Ehi, com’è? Tutto bene? Che fai? Cioè so cosa fai ma dove sei? Sei dentro un Martini Royal senza Martini? Nel fumo della mia sigaretta? Nel rumore del ventilatore o in quello del frigorifero? Potresti essere ne “L’illusionista” di Chomet? Nell’odore dell’estate e della pioggia? In quella sera in cui non mi accorsi che qualcuno mi guardava? Forse sei nei miei capelli oppure nei capelli di qualcun altro. Fai su e giù fra petto e stomaco. Stai seduta, a volte, così elegantemente che ti guardo piuttosto che scacciarti. Invece di dirti che non c’è posto per te qui con me, io ti guardo specchiandomi sulla vetrinetta della cucina.

E da dove arrivi? Di cosa dovrei avere paura? Anzi, no! Dimmi di cosa non dovrei averne, di cosa non mi dovrei vergognare. Ho imparato a respirare mentre mi stringi la gola e a mandarti via senza farti del male, senza procurarci dolore. Ti ho lasciato guardare, ti ho permesso di arrivare dopo il piacere e dopo il terrore.

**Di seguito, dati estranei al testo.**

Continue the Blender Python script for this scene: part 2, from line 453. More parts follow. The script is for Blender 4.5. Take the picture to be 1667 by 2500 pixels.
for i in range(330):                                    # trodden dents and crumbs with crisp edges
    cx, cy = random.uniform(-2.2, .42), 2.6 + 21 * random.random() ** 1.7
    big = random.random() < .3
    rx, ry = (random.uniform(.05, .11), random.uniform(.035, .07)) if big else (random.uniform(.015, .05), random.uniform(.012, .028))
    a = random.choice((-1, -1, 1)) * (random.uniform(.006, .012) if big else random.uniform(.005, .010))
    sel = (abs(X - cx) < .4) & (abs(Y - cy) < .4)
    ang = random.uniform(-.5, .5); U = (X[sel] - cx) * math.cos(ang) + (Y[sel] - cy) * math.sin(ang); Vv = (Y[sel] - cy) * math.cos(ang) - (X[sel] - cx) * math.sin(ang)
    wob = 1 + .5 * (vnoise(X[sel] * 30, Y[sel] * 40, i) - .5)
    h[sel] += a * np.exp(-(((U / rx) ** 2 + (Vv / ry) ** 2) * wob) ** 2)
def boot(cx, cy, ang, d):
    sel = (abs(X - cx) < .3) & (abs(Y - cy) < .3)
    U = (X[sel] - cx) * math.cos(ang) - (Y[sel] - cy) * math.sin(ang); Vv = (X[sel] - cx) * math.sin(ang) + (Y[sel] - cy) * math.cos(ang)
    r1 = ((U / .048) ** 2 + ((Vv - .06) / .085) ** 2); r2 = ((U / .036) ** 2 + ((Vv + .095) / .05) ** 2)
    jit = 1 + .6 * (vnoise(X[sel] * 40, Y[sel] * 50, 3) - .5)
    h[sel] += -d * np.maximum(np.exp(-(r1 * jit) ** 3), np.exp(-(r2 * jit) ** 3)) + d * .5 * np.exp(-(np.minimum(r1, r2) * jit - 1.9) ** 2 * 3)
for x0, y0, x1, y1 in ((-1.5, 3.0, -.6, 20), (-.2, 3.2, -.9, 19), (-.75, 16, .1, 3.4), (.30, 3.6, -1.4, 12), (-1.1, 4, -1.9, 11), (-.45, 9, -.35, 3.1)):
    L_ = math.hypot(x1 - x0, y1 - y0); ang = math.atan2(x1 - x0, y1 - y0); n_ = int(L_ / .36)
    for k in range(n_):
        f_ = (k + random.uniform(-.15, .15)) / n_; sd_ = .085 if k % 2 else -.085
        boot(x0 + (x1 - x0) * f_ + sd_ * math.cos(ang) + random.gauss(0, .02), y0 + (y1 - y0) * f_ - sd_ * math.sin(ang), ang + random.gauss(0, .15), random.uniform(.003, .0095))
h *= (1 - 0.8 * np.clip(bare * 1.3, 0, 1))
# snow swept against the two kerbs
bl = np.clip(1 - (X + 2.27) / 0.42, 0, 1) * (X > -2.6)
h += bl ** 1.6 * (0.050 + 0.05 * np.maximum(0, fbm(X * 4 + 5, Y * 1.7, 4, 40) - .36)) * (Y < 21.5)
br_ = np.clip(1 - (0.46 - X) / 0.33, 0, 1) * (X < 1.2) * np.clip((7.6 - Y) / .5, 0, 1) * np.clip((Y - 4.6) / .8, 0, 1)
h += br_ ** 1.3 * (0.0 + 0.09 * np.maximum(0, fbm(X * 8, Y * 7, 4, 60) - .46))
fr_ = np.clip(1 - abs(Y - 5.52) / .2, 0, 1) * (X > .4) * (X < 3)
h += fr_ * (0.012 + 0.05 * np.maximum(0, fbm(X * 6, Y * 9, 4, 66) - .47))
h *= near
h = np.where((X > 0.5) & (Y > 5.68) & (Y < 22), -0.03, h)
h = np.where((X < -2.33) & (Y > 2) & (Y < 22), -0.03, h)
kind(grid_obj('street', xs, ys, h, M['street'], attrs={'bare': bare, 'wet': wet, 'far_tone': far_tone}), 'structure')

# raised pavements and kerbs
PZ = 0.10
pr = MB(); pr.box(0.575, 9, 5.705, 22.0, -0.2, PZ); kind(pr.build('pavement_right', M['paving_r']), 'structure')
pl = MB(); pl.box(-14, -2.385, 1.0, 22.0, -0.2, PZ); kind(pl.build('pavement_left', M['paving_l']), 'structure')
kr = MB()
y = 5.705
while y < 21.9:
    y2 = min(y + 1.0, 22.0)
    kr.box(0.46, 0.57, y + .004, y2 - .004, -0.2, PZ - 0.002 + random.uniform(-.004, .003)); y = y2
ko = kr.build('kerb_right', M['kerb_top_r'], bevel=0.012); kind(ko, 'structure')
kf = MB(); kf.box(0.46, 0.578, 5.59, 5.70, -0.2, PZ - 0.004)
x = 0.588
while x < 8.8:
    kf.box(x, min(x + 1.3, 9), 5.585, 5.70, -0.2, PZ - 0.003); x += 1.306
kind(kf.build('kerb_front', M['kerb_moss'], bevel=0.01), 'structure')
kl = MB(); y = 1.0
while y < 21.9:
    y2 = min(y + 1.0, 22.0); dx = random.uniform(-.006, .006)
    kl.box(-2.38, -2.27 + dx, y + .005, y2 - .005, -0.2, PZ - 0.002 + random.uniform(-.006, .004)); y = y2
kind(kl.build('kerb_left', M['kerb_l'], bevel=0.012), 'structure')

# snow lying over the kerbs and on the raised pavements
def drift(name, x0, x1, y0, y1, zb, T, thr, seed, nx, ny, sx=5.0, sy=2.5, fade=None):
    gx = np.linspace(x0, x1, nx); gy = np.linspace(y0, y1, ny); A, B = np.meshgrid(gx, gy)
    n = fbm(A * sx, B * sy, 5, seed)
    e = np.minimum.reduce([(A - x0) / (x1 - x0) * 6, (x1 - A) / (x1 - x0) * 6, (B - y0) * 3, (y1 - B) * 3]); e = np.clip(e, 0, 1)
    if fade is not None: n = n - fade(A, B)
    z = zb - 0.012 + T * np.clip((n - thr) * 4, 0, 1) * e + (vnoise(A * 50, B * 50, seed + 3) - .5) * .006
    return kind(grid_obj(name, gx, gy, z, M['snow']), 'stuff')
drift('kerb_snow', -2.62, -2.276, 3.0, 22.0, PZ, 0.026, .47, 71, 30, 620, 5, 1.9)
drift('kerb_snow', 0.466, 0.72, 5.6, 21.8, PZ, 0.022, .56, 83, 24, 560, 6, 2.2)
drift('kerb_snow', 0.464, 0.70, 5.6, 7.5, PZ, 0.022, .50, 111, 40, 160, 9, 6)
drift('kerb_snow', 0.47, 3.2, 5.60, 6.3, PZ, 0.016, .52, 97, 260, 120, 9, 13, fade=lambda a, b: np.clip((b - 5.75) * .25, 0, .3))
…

Sparisci a volte, lo fai all’improvviso e non dico che non ti penso. Io ti penso in realtà come si pensano i primi amori e anche i secondi, perché a volte sei “ansia bella”. Ma tu, ansia, non sei amore. Sei incomprensibile, sei il mio corpo teso, il mio cuore che batte velocemente, la mia voglia di piangere, sei il sintomo dei miei pensieri, delle scenografie dei miei ricordi. Sei me, mentre cerco di camminare fino alla porta di casa e cado perché ho provato a muovermi dimenticando che non posso farlo.

Quindi non cercarmi se non sei “ansia bella”, non rispondermi se non sono scuse, non farmi del male perché la verità è che non ne ricaverai niente e non ci sarà nessuna riconsiderazione delle tue azioni, nessun perdono, solo l’accettazione che ti insinui dentro di me passando dalle ferite.